▸ **What is asked**
Below are several entries. Transcribe exactly those lines that fall from the one with "922 pixels high." through the one with "d_ = ch.copy();", end lines included.

▸ **Stored records**

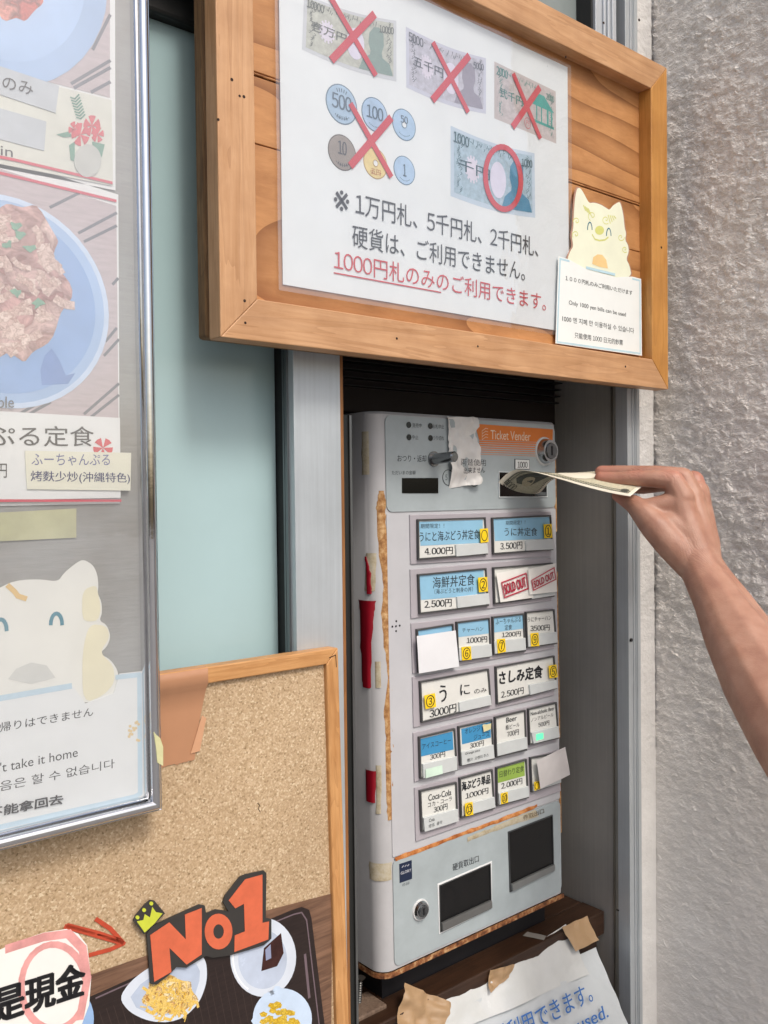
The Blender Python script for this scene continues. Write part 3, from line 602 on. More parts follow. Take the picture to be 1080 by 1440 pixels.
button(c4, ((815, 875), (990, 850), (975, 648), (808, 664)), [],
       [('うにチャーハン', (822, 726), (960, 712), (822, 698)), ('3500円', (838, 780), (950, 772), (838, 745), H)], [((820, 868), (992, 842), (985, 780), (816, 800))], ('9', (832, 864), (880, 862), (875, 783), (828, 788)))
button(c5, ((200, 480), (608, 375), (592, 163), (190, 237)), [],
       [('う', (310, 360), (350, 355), (306, 262), dict(bold=.02)), ('に', (430, 320), (485, 312), (428, 258), dict(bold=.02)), ('のみ', (510, 312), (582, 300), (510, 285), dict(jit=.01)), ('3000円', (250, 455), (405, 415), (250, 405), dict(bold=.02, jit=.006))],
       [((420, 415), (605, 374), (598, 316), (415, 358))], ('3', (216, 397), (278, 384), (271, 304), (208, 318)))
button(c5, ((640, 372), (990, 280), (975, 88), (632, 152)), [],
       [('さしみ定食', (655, 258), (908, 215), (655, 182), dict(bold=.03, jit=.008)), ('2.500円', (668, 338), (798, 310), (668, 298), H)], [((832, 316), (990, 276), (984, 228), (826, 258))], ('5', (940, 220), (988, 212), (980, 138), (935, 146)))
button(c5, ((192, 805), (410, 755), (395, 510), (185, 560)), [(BLUE2, ((200, 675), (390, 635), (384, 530), (195, 575)))],
       [('アイスコーヒー', (206, 636), (374, 596), (206, 604)), ('300円', (252, 698), (340, 676), (252, 666), dict(bold=.01))], [((208, 800), (405, 752), (402, 672), (204, 718))])
o = slip(c5, ((215, 798), (315, 772), (312, 722), (215, 745)), .0078, .0003, LEDW, 'clear_sticker')  # white sticker, green lamp glow put into its colour
button(c5, ((425, 730), (625, 690), (612, 458), (415, 500)), [(BLUE2, ((440, 605), (608, 565), (605, 475), (435, 516)))],
       [('オレンジ', (455, 545), (545, 525), (455, 515)), ('ジュース', (508, 580), (598, 558), (508, 550)), ('300円', (485, 632), (566, 612), (485, 600), dict(bold=.01)), ('Orange juice', (448, 668), (535, 646), (448, 650), dict(top=1)), ('橙汁  오렌지 주스', (460, 706), (585, 672), (460, 686), dict(top=1))],
       [((432, 726), (622, 684), (616, 605), (428, 648))])
sheet(MACH, Q(MACH, c5, ((558, 530), (600, 515), (602, 480), (552, 490))), .0066, mat('d9d3a4', .5), .0004, 40, 'torn_label', TM, 6, 2, torn=True)
button(c5, ((635, 682), (815, 640), (806, 403), (628, 445)), [], [('Beer', (698, 480), (758, 465), (698, 450), dict(bold=.02)), ('瓶ビール', (694, 522), (774, 502), (694, 494)), ('700円', (702, 565), (770, 548), (702, 532), dict(bold=.01))], [((640, 672), (815, 628), (810, 560), (636, 600))])
button(c5, ((830, 610), (1003, 570), (988, 358), (822, 397)), [], [('Non-alcholic Beer', (840, 440), (978, 405), (840, 418), dict(bold=.01)), ('ノンアルビール', (842, 475), (972, 442), (842, 452)), ('500円', (885, 508), (948, 492), (885, 480), dict(bold=.01))], [((850, 600), (1003, 562), (996, 498), (838, 535))])
LED, n_, l_, p_ = mk('green_lamp'); p_.inputs['Base Color'].default_value = (.1, .8, .35, 1); p_.inputs['Emission Color'].default_value = (.12, .9, .4, 1); p_.inputs['Emission Strength'].default_value = .8
mb = MB(); mb.prism(Q(MACH, c5, ((864, 580), (904, 570), (903, 536), (863, 545))), .0069, .0073); mb.build('lit_lamp', LED, TM)
for q in (((240, 770), (300, 756), (298, 716), (240, 730)), ((470, 690), (505, 682), (505, 662), (470, 670)), ((232, 1085), (262, 1075), (260, 1062), (230, 1070))):
    pass
button(c5, ((200, 1115), (412, 1050), (405, 822), (190, 872)), [], [('Coca-Cola', (243, 935), (376, 900), (243, 898), dict(bold=.012)), ('コカ・コーラ', (240, 972), (380, 932), (240, 945)), ('300円', (274, 1005), (354, 982), (274, 970), dict(bold=.012)), ('Cola', (238, 1055), (270, 1044), (238, 1036), dict(top=1)), ('可乐  콜라', (235, 1090), (315, 1062), (235, 1070), dict(top=1))], [((215, 1112), (412, 1050), (408, 978), (208, 1030))])
button(c5, ((430, 1035), (628, 978), (614, 748), (422, 800)), [], [('海ぶどう単品', (438, 878), (603, 830), (438, 825), dict(bold=.03, jit=.006)), ('1000円', (460, 925), (592, 890), (460, 890), H)], [((490, 1010), (628, 970), (622, 908), (486, 945))], ('13', (450, 1020), (495, 1010), (490, 935), (445, 946)))
button(c5, ((640, 965), (825, 915), (813, 688), (636, 738)), [(GRN, ((650, 830), (806, 788), (804, 705), (645, 748)))], [('日替わり定食', (658, 800), (800, 762), (658, 762)), ('2.000円', (668, 868), (790, 835), (668, 832), H)], [((652, 955), (825, 908), (820, 845), (648, 888))], ('10', (658, 950), (698, 940), (695, 878), (655, 888)))
button(c5, ((842, 885), (1008, 830), (1000, 650), (834, 680)), [], [], [((850, 878), (1012, 825), (1010, 790), (850, 850))], ('', (852, 872), (885, 862), (880, 815), (850, 822)))
slip(c5, ((872, 856), (1048, 776), (1018, 614), (850, 692)), .0105, .0015, mat('c9c6c6', .5))
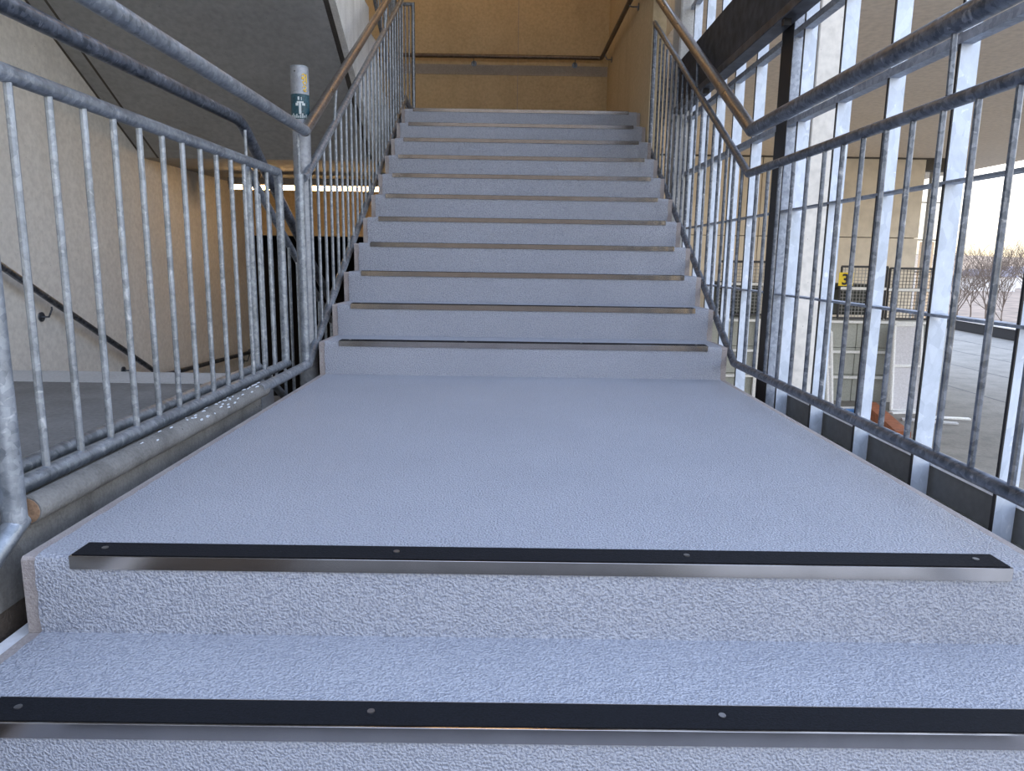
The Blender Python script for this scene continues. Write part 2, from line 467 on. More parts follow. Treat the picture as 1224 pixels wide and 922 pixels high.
SW = 0.9515
proto = None
def make_strip():
    y, z = 0.0, 0.0
    mb = MB()
    F, T, t = -.010, .0085, .003
    prof = [(F, T-.0005), (F, -.019), (F+t, -.019), (F+t, T-t), (.062, T-t), (.062, T), (F+.0005, T)]
    mb.prism_x(prof, -SW, SW)
    o = finish('nosing_strip', mb, ALU, st, (0, 0, 0))
    finish('grip_insert', MB().box(-SW+.003, SW-.003, F+.006, .058, T-.001, T+.0018), INSERT, o)
    for x in (-.90, -.30, .30, .90):
        ob = MB(); screw_at(ob, x, .030, T+.0018)
        ob2 = finish('screw', ob, SCREW, o)
    return o
strip0 = None
def place_strip(y, z):
    global strip0
    if strip0 is None:
        strip0 = make_strip(); strip0.location = Vector((0, y, z))-base_of(st); return
    c = strip0.copy(); COL.objects.link(c); c.location = Vector((0, y, z))-base_of(st)
    for ch in list(strip0.children):
        d_ = ch.copy(); COL.objects.link(d_); d_.parent = c

for k in range(3):
    y, z = YA-k*D, -HL*(k+1)
    make_step(y, z, HL, YB-YA if k == 0 else D); place_strip(y, z)
make_step(YB, 0, HL, YC-YB, 'landing'); place_strip(YB, 0)
for k in range(11):
    y, z = YC+k*D, (k+1)*HU
    make_step(y, z, HU, D); place_strip(y, z)
# white strip just under the left side of the lower tread
ws = MB().prism_x([(.35, -.200), (YB+.10, -.200), (YB+.10, -.175), (.35, -.175)], -1.098, -W-.002)
finish('side_trim', ws, TRIMW, st)

# ------------------------------------------------------------------ guards
BR = 0.0085
def bal(parent, pts_list, r=BR, mat=GALV, name='baluster'):
    """vertical rods; equal-length ones share one mesh"""
    first = {}
    for (x, y, z0, z1) in pts_list:
        key = round(z1-z0, 3)
        if key in first:
            o, b = first[key]
            dup(o, (x-b[0], y-b[1], z0-b[2]))
        else:
            o = finish(name, MB().tube([(x, y, z0), (x, y, z1)], r, 10), mat, parent, (x, y, z0))
            first[key] = (o, (x, y, z0))

def line(p, q):
    return lambda y: p[1]+(q[1]-p[1])*(y-p[0])/(q[0]-p[0])

# right guard
g = thing('stair_guard', 'galvanised tube guard along the right side of the coated stairs', 'railing', (1.077, 3.6, 0))
XR = 1.077
finish('handrail', MB().tube([(XR-.005, .35, 1.232), (XR-.005, 3.585, 1.232)], .031, 18), GALVD, g)
q_ = finish('sloping_handrail', MB().tube([(XR-.005, 3.56, 1.229), (XR-.005, 3.58, 1.232), (XR-.005, 6.45, 1.232+.562*2.875)], .0305, 18), BRAIL, g); q_['label'] = 'worn upper handrail tinted brown with painted wall reflections'
finish('mid_rail', MB().tube([(XR, .35, 1.030), (XR, 3.602, 1.034), (XR, 6.29, 2.537)], .0188, 16), GALVD, g)
finish('bottom_rail', MB().tube([(XR, .35, .100), (XR, 3.62, .100), (XR, 6.21, 1.520)], .0188, 16), GALVD, g)
mz = line((3.602, 1.034), (6.29, 2.537)); bz = line((3.62, .100), (6.21, 1.520))
L = [(XR, 1.713-.1464*i, .113, 1.019) for i in range(8, 0, -1)] + [(XR, 1.713+.1464*i, .113, 1.019) for i in range(13)]
bal(g, L, BR, GALVD)
bal(g, [(XR, 3.70+.1435*i, bz(3.70+.1435*i)+.01, bz(3.70+.1435*i)+.01+.913) for i in range(17)], BR, GALVD)
finish('post', MB().tube([(XR, 6.225, 1.50), (XR, 6.225, 2.51)], .0175, 14), GALVD, g)
for yy in (1.99, 4.74):
    z0 = 1.045 if yy < 3 else mz(yy)+.01; z1 = 1.215 if yy < 3 else 1.232+.562*(yy-3.575)
    finish('handrail_support', MB().tube([(XR, yy, z0), (XR-.004, yy, z1)], .008, 10), GALVD, g)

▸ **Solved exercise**
The Blender Python script for this scene continues. Write part 2, from line 467 on. More parts follow. Treat the picture as 1224 pixels wide and 922 pixels high.
SW = 0.9515
proto = None
def make_strip():
    y, z = 0.0, 0.0
    mb = MB()
    F, T, t = -.010, .0085, .003
    prof = [(F, T-.0005), (F, -.019), (F+t, -.019), (F+t, T-t), (.062, T-t), (.062, T), (F+.0005, T)]
    mb.prism_x(prof, -SW, SW)
    o = finish('nosing_strip', mb, ALU, st, (0, 0, 0))
    finish('grip_insert', MB().box(-SW+.003, SW-.003, F+.006, .058, T-.001, T+.0018), INSERT, o)
    for x in (-.90, -.30, .30, .90):
        ob = MB(); screw_at(ob, x, .030, T+.0018)
        ob2 = finish('screw', ob, SCREW, o)
    return o
strip0 = None
def place_strip(y, z):
    global strip0
    if strip0 is None:
        strip0 = make_strip(); strip0.location = Vector((0, y, z))-base_of(st); return
    c = strip0.copy(); COL.objects.link(c); c.location = Vector((0, y, z))-base_of(st)
    for ch in list(strip0.children):
        d_ = ch.copy(); COL.objects.link(d_); d_.parent = c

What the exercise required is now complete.